By Tony Whitt     May 18, 2002


FABLES offers a Vertigo take on the classic fairy tales.
© 2002 DC Comics
There's a commonly held belief that all legends have a grain of truth to them, and what's more legendary than the fairy tales and fables we grew up with as children? Bill Willingham has taken that ball and runs with it in this new Vertigo series, a series which promises to be a sleeper hit.

Snow White is the deputy mayor of Fabletown, the loosely-knit community of people whose lives we already know about. She's overworked and underpaid as she tries to provide services for a group of former fairytale characters who are living in the modern world and down on their luck. Bad enough that her ex-husband Prince Charming is back in town, using his masculine wiles to get whatever he wants. But even worse, her sister Rose Red has gone missing, leaving behind a trashed and blood-splattered apartment with the words "No More Happily Ever After" scrawled on the wall. Could Rose's boyfriend Jack (of beanstalk fame) be the culprit?
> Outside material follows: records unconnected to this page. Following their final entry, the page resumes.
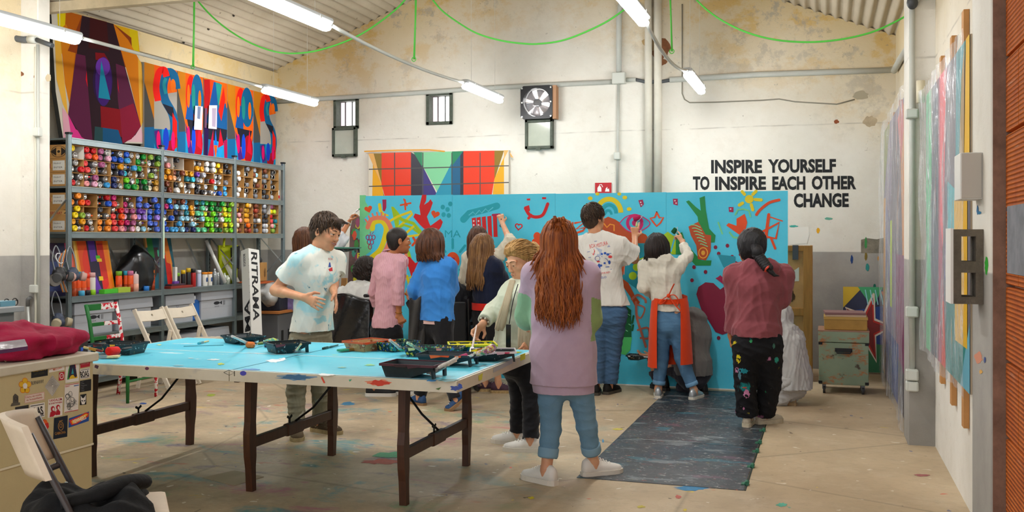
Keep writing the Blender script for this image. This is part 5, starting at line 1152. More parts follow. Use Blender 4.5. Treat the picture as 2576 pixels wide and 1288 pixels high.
 # ---------------------------------------------------------------- trays
m_trk=M('#14242a',.35,var=.3,scale=30);
def speckled(base,cols,sc=40,lo=.62):
 t=NT('speckled_plastic',.4,.45);c=t.mix(t.noise(8),base,base)
 for i,col in enumerate(cols):c=t.splat(c,col,sc*(.6+.3*i),lo,lo+.03,(i*3.1,i*1.7,i),3,.5,.9)
 return t.out(c)
m_tr1=speckled('#12262c',('#3f7f86','#c9a04a','#c8cfd0'),46,.66);m_tr2=speckled('#132e30',('#1f8f8f','#2fae6a','#d9d24a','#2f5fbf'),38,.6);m_tr3=speckled('#b08a5a',('#8a4a2a','#2f6f8f','#c9b08a'),30,.6)
def tray(u,v,ang,label,L=.31,W=.22,H=.062,mat=None,paint=None,rim=None,deep=False,well=None):
 p=onZ(u,v,TZ);t=thing('paint_tray',label,'paint tray',p,'paint trays on the work table');mat=mat or m_tr1;R=rot('Z',ang)
 def q(x,y,z):return p+R@Vector((x,y,z))
 w=MB();sh=.35;x0,x1=-L/2,L/2;b0,b1=x0+.02,(x1-.02 if deep else x0+L*.52)
 prof_o=[(x0,H),(b0,.001),(b1,.001),(x1-.012,(.001 if deep else H*.62)),(x1,H)]
 hw=[W/2,W/2-.016,W/2-.016,W/2-.008,W/2]
 th=.004
 prof_i=[(x0+th,H-.002),(b0+th,.001+th),(b1,.001+th),(x1-.012-th,prof_o[3][1]+th),(x1-th,H-.002)]
 vs=[]
 for pr,dd in((prof_o,0),(prof_i,th)):
  for(x,z),h in zip(pr,hw):vs+=[q(x,-h+dd,z),q(x,h-dd,z)]
 for dd in(0,th):
  pr=prof_o if dd==0 else prof_i
  for(x,z),h in zip(pr,hw):vs+=[q(x,-W/2+dd,H-dd*.5),q(x,W/2-dd,H-dd*.5)]
 n=5;fs=[]
 for b in(0,10):
  for i in range(n-1):
   fs.append((b+2*i,b+2*i+1,b+2*i+3,b+2*i+2))
   fs.append((b+2*i,b+2*i+2,20+b+2*i+2,20+b+2*i));fs.append((b+2*i+1,20+b+2*i+1,20+b+2*i+3,b+2*i+3))
 w.add(vs,fs,mat)
 rm=rim or mat
 e=.011
 for a,b in((q(x0-e/2,-W/2-e/2,H),q(x1+e/2,-W/2-e/2,H)),(q(x1+e/2,-W/2-e/2,H),q(x1+e/2,W/2+e/2,H)),(q(x1+e/2,W/2+e/2,H),q(x0-e/2,W/2+e/2,H)),(q(x0-e/2,W/2+e/2,H),q(x0-e/2,-W/2-e/2,H))):w.bar(a,b,.013,.006,rm,(0,0,1))
 w.build('basin',None,t)
 if not deep:
  for s_ in(-1,1):
   w=MB();w.bar(q(x1-.006,s_*(W/2-.03),0),q(x1-.012,s_*(W/2-.02),H-.002),.03,.012,mat,R@Vector((0,1,0)));w.build('leg',None,t)
 if paint:
  w=MB();A_=Art(w,lambda a,b:q(a,b,0),(0,0,1),.0002,.0);qs=random.Random(int(u))
  if well:w.add([q(b0-.008,-W/2+.008,H*.8),q(b1+.008,-W/2+.008,H*.8),q(b1+.008,W/2-.008,H*.8),q(b0-.008,W/2-.008,H*.8)],[(0,1,2,3)],M(paint[0],.25,var=.15,scale=20))
  for i,c_ in enumerate(paint):
   xa=x0+.05+(L-.1)*qs.random()*.8;ya=-W/2+.04+(W-.08)*qs.random()
   zz=lambda x:(.006 if deep or x<b1 else .006+(x-b1)/(x1-b1)*H*.62)
   pts=[(xa+.06*math.cos(k*PI/7)*(.6+.6*qs.random()),ya+.05*math.sin(k*PI/7)*(.6+.6*qs.random()))for k in range(14)]
   pts=[(min(max(a,x0+.03),x1-.03),min(max(b,-W/2+.025),W/2-.025))for a,b in pts]
   w.add([q(a,b,zz(a)+.002+.0004*i)for a,b in pts],[tuple(range(14))],M(c_,.3))
   for s_ in(-1,1):
    if qs.random()<.75:xx=x0+L*qs.random()*.8;ll=.03+.06*qs.random();w.add([q(xx,s_*(W/2+.0125),H+.004),q(xx+ll,s_*(W/2+.0125),H+.004),q(xx+ll*.9,s_*(W/2+.0125),H-.004-.008*qs.random()),q(xx+ll*.1,s_*(W/2+.0125),H-.004-.012*qs.random())],[(0,1,2,3)],M(c_,.35))
  w.build('wet_paint',None,t,fix=False)
 return t
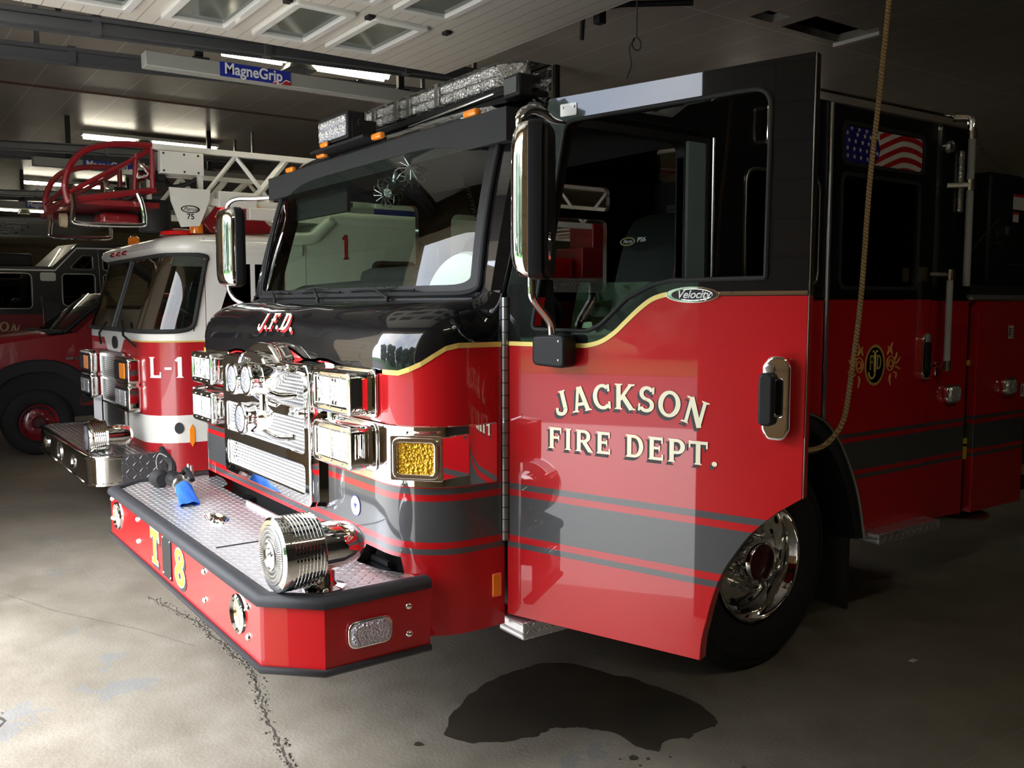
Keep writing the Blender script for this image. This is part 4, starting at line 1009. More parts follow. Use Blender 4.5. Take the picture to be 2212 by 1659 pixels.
# ---- three bullet lamps in front of the grille
def bullet(x, y, z, r=.066, post=None):
    h = obj('bullet_lamp', mlathe([(.0, r*.93),(.004, r),(.016, r*1.0),(.022, r*.97),(.05, r*.98),(.052, r*1.01),(.058, r*.98),(.085, r*.93),(.115, r*.72),(.135, r*.40),(.142, 0)], (x, y, z), (0,1,0), 40), 'chrome', T)
    obj('lamp_lens', mlathe([(-.004,0),(-.003,r*.6),(.002,r*.93),(.010,r*.9)], (x, y, z), (0,1,0), 40), 'led_lens', h)
    for p in post or []: obj('lamp_post', mtube(p, .017, 14), 'chrome', h)
bullet(-1.093, -1.20, 1.443, post=[smooth_path([(-1.093,-1.13,1.41),(-1.08,-1.08,1.36),(-1.06,-1.02,1.33)], 5)])
bullet(-.925, -1.20, 1.450, post=[smooth_path([(-.925,-1.13,1.41),(-.91,-1.07,1.38),(-.89,-1.0,1.38)], 5), [(-.945,-1.12,1.32),(-.945,-1.12,1.40)]])
bullet(-1.003, -1.20, 1.285, post=[smooth_path([(-1.003,-1.13,1.25),(-.99,-1.06,1.20),(-.97,-.99,1.19)], 5)])

# ---- bumper
def offset_open(P, d):
    out = []; n = len(P)
    for i in range(n):
        ns = []
        for a, b in ((i-1, i), (i, i+1)):
            if 0 <= a and b < n:
                e = Vector((P[b][0]-P[a][0], P[b][1]-P[a][1])).normalized(); ns.append(Vector((e.y, -e.x)))
        m_ = sum(ns, Vector((0, 0))); m_.normalize(); k = d/max(.3, m_.dot(ns[0])); out.append((P[i][0]+m_.x*k, P[i][1]+m_.y*k))
    return out
BP = [(-TW, -.90), (-TW, -1.2855), (-TW+.154, -1.4414), (-.154, -1.4414), (0, -1.2855), (0, -.896)]
def sweep(P, prof):
    bm = BM(); rows = []
    for d, z in prof: rows.append([(x, y, z) for x, y in offset_open(P, d)])
    return loft(bm, rows)
bp = obj('bumper', sweep(BP, [(0, .565), (0, .70), (0, .80)]), 'red_paint', T, smooth=False); bp.data.materials.append(MATS['red_paint'])
obj('bumper_trim', sweep(BP, [(.002,.778),(.012,.780),(.015,.795),(.008,.812),(-.012,.819),(-.040,.815),(-.048,.802),(-.048,.78)]), 'bumper_rubber', bp, ang=60)
obj('bumper_trim', sweep(BP, [(.002,.580),(.012,.578),(.014,.565),(.006,.555),(-.03,.552),(-.04,.57)]), 'bumper_rubber', bp, ang=60)
dk = offset_open(BP, -.030)
dpl = [(-TW+.05, -.93)] + [dk[1], dk[2], dk[3], dk[4]] + [(-.030, -.905), (-.10, -.915), (-.22, -.975), (-.34, -.992), (-1.55, -.992), (-1.62, -.965), (-2.02, -.955), (-2.10, -.90), (-2.28, -.87), (-TW+.05, -.87)]
dkp = plate('deck_plate', dpl, .006, frame((0, 0, .797), (1, 0, 0), (0, 1, 0)), 'tread_top', bp, holes=[ell(-1.33, -1.205, .105, .040, 36)])
obj('deck_lip', mbox(-1.55, -.90, -.995, -.985, .797, .822), 'tread_top', bp, smooth=False)
obj('deck_joint', mbox(-.86, -.845, -1.36, -1.0, .803, .8045), 'dark_metal', bp, smooth=False)
bm = BM(); lathe(bm, [(0,1.06),(.10,1.04),(.12,1.0),(.05,.94),(-.15,.80),(-.30,.50),(-.34,0)], (0,0,0), (0,0,1), 40, cap=False)
for v in bm.verts: v.co = Vector((-1.33 + v.co.x*.105, -1.205 + v.co.y*.041, .803 + v.co.z*.05))
obj('recessed_latch', bm, 'chrome', bp)
obj('latch_handle', mtube([(-1.40,-1.205,.800),(-1.38,-1.205,.806),(-1.28,-1.205,.806),(-1.26,-1.205,.800)], .010, 8), 'chrome', bp)
FB = YF(-1.4414)
for x in (-2.15, -.36):
    r = obj('bumper_lamp', mlathe([(0,.070),(.008,.068),(.012,.060),(.0,.056),(-.004,.03),(-.002,0)], (x, -1.442, .695), (0,-1,0), 36), 'chrome', bp)
for x, zs in ((-2.27,(.76,.66)),(-1.745,(.755,.650)),(-.74,(.750,.640)),(-.268,(.742,.640))):
    for z in zs: obj('bolt', mlathe([(0,.014),(.004,.013),(.010,.006),(.011,0)], (x, -1.4414, z), (0,-1,0), 14), 'chrome', bp)
for z in (.730, .632): obj('bolt', mlathe([(0,.014),(.004,.013),(.010,.006),(.011,0)], (0, -.978, z), (1,0,0), 14), 'chrome', bp)

def heavy_t(e):
    return [bar(.40, -e, .40, 1+e, .27+2*e), bar(-e, .90, .80+e, .90, .20+2*e), bar(.12-e, .05, .68+e, .05, .12+2*e), bar(.045, .72-e, .045, 1, .10+2*e), bar(.755, .72-e, .755, 1, .10+2*e)]
def heavy_8(e):
    return ring(.36, .745, .20, .185, .23+2*e, .16+2*e, 0, 360, 34) + ring(.36, .265, .235, .20, .25+2*e, .17+2*e, 0, 360, 34)
def bnumber(fn, x, z, h, sx):
    bm = BM()
    for e, dx, dz, w0, mi in ((.03, .014, -.012, .0010, 0), (.03, 0, 0, .0022, 1), (-.005, 0, 0, .0034, 2)):
        for i, p in enumerate(fn(e)): bm.faces.new([bm.verts.new(FB @ Vector((x+a*h*sx+dx, z+b*h+dz, w0 + i*1.2e-5))) for a, b in p]).material_index = mi
    return flat('number', bm, ['letter_shadow', 'white_plain', 'number_yellow'], bp, Vector((0,-1,0)))
bnumber(heavy_t, -1.512, .617, .148, 1.15); bnumber(heavy_8, -1.130, .614, .150, 1.25)
pl_ = plate('badge_plate', rectpl(-1.315, .600, -1.185, .775), .004, FB, 'dark_metal', bp, smooth=False)
bm = BM()
for x in (-1.305, -1.195):
    for z in (.61, .765): lathe(bm, [(.004,.005),(.007,.003),(.008,0)], (x, -1.4414, z), (0,-1,0), 8)
obj('plate_screw', bm, 'chrome', bp)
bl = plate('bumper_side_lamp', rrect(-1.205, .634, -1.055, .716, .028), .018, XS, 'chrome', bp, w0=0., bevel=.006); plate('side_lamp_lens', rrect(-1.193, .645, -1.067, .705, .024), .014, XS, 'led_lens', bp, w0=.014, bevel=.008)
# ---- mechanical siren on the bumper
sx0, sy0, sz0 = -.150, -1.400, .940
bms = mlathe([(.0,.098),(.0,.114),(.006,.122),(.018,.125),(.026,.123),(.034,.124)] + [q for k in range(8) for q in ((.038+k*.012,.124),(.040+k*.012,.121),(.045+k*.012,.121),(.047+k*.012,.124))] + [(.138,.124),(.146,.116),(.148,.084),(.22,.084),(.265,.076),(.30,.058),(.322,.034),(.330,0)], (sx0, sy0, sz0), (0,1,0), 56)
for row in range(7):
    for k in range(32):
        a = 2*PI*k/32; c = Vector((sx0, sy0+.0425+row*.012, sz0)); d0 = Vector((math.cos(a), 0, math.sin(a))); n_ = Vector((-d0.z, 0, d0.x))
        if k % 4 in (0, 1):
            p = c + d0*.1215; bms.faces.new([bms.verts.new(p + n_*u + Vector((0, v, 0))) for u, v in ((-.0045,-.0022),(.0045,-.0022),(.0045,.0022),(-.0045,.0022))]).material_index = 1
sr = obj('siren', bms, ['chrome', 'hole_dark'], T)
obj('siren_face', mlathe([(-.001,.099),(-.004,.096),(-.005,.052),(-.009,.050),(-.010,.044),(-.004,.040),(-.005,.0)], (sx0, sy0, sz0), (0,1,0), 48, cap=False), 'satin_chrome', sr)
bm = BM()
for k in range(72):
    a = 2*PI*k/72; d0 = Vector((math.cos(a), 0, math.sin(a))); c = Vector((sx0, sy0-.0062, sz0))
    for r0, r1 in ((.055,.066),(.069,.080),(.083,.094)):
        p0 = c + d0*r0; p1 = c + d0*r1; n_ = Vector((-d0.z, 0, d0.x))*.0013; bm.faces.new([bm.verts.new(q) for q in (p0-n_, p1-n_, p1+n_, p0+n_)])
flat('grille_slot', bm, 'hole_dark', sr, Vector((0,-1,0)))
bm = BM(); random.seed(4)
for k in range(22):
    a = random.uniform(0, 2*PI); r_ = random.uniform(.004, .034); c = Vector((sx0+r_*math.cos(a), sy0-.006, sz0+r_*math.sin(a))); bm.faces.new([bm.verts.new(c + Vector((q[0], 0, q[1]))) for q in ell(0, 0, random.uniform(.002,.005), random.uniform(.002,.004), 6, a)])
flat('face_medallion', bm, 'dark_metal', sr, Vector((0,-1,0)))
bm = BM(); lathe(bm, [(0,.075),(.008,.073),(.014,.045),(.03,.038),(.08,.038)], (sx0+.01, -1.225, .802), (0,0,1), 32); obj('siren_base', bm, 'chrome', sr)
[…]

For a Vertigo series, FABLES is remarkable for its restraint in this first issue. Willingham is more interested in getting as much of the backstory out of the way as possible, a goal achieved through an ingenious and hilarious scene in which Snow has to explain to Beauty and the Beast exactly why she can't help them out with their marital problems. It doesn't rely on the same sort of verbal shock tactics that other such books do - the "F" word, for instance, appears exactly once. Even the splash page (no pun intended) of the scene of the crime is tastefully done. Willingham also masterfully subverts our expectations for these characters and plays them against type: Snow White is a bit of bitch - no, make that a major bitch. Prince Charming is a womanizing freeloader; the Big Bad Wolf now heads up the Fabletown Security Office and looks for all the world like a beleaguered police detective; Rose Red has become the original party girl. In each instance, the characters act completely different from what we've always known about them, and yet Willingham's versions make perfect sense.

I have only one gripe with this title, and that's with Lan Medina and Steve Leialoha's artwork. It's not that the artwork is bad - far from it. The artists provide some of the most clean and simple images that a Vertigo series has ever seen. Perhaps that's the problem - it's almost too clean and simple. Snow White, Beauty, and Prince Charming look more like types from an early '70s romance comic without a great deal to distinguish them from anyone else. The most impressive backgrounds in the book are the ones which allow the artists to let themselves go with the detail work - Snow White's office and the aforementioned splatterfest that is Rose Red's apartment - but they're not given nearly enough opportunity. Of course, with a premise like this, it could've been all too easy to choose an artistic team that would've provided over-the-top artwork, which would completely spoil the book rather than creating such minor flaws. Let's put it this way: if this is the only problem this book will ever have, it's one we can easily live with. The story Willingham has set up is instantly compelling, more than enough to make us come back each month to see if the characters ever do make it to "happy ever after."